Tom and Clara Datre, a husband-and-wife building team based in Ronkonkoma, have also toned down their projects. The 57 homes for which they just received approvals in Remsenburg, New York, and Speonk, New York, will weigh in at 3,600 sq ft, not the 4,000-5,000 sq ft originally planned.
Recently, the Datres built more than 100 ‘affordable’ homes, including 1,600 sq ft ranches and Colonials in Islip, Brookhaven Riverhead in New York state for the Long Island Housing Partnership.
‘The way this economy is right now,’ Mr Datre said, ‘I don’t think people will be able to afford the bigger homes anymore.’
Marc B Spector, a principal in the Woodbury, New York-based Spectorgroup, an architectural firm, said that larger great rooms are becoming smaller family sitting rooms, and home theatres are being incorporated into the family room. Additionally, his-and-hers bathrooms in the master suite are out, and the kids have to share, though double vanities are still de rigueur.
Instead of 7,000-12,000 sq ft houses, Mr Spector is designing 4,500-6,000 sq ft houses on properties that can hold much larger ones. Last year, he said, he completed a 4,200 sq ft house on an acre in Roslyn Estates, New York, ‘that could have been 6,000-plus’. ‘We made a conscious design together to go smaller,’ he said.
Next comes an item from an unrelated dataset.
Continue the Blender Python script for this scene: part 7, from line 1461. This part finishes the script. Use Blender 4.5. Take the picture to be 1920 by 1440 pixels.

Though he isn’t sacrificing the bells and whistles, ‘a lot of families are realising, ‘I don’t need this much space, to manage, to live in, to maintain’ ‘.
The push towards smaller is not just dollar-driven, however.
Michael Forst, owner of Forst Construction in East Hampton, New York, has been encouraging clients to shrink their dream homes from 8,000 sq ft to 6,000 sq ft, for green reasons.
‘My goal is for people to have less of a footprint on the planet,’ Mr Forst said.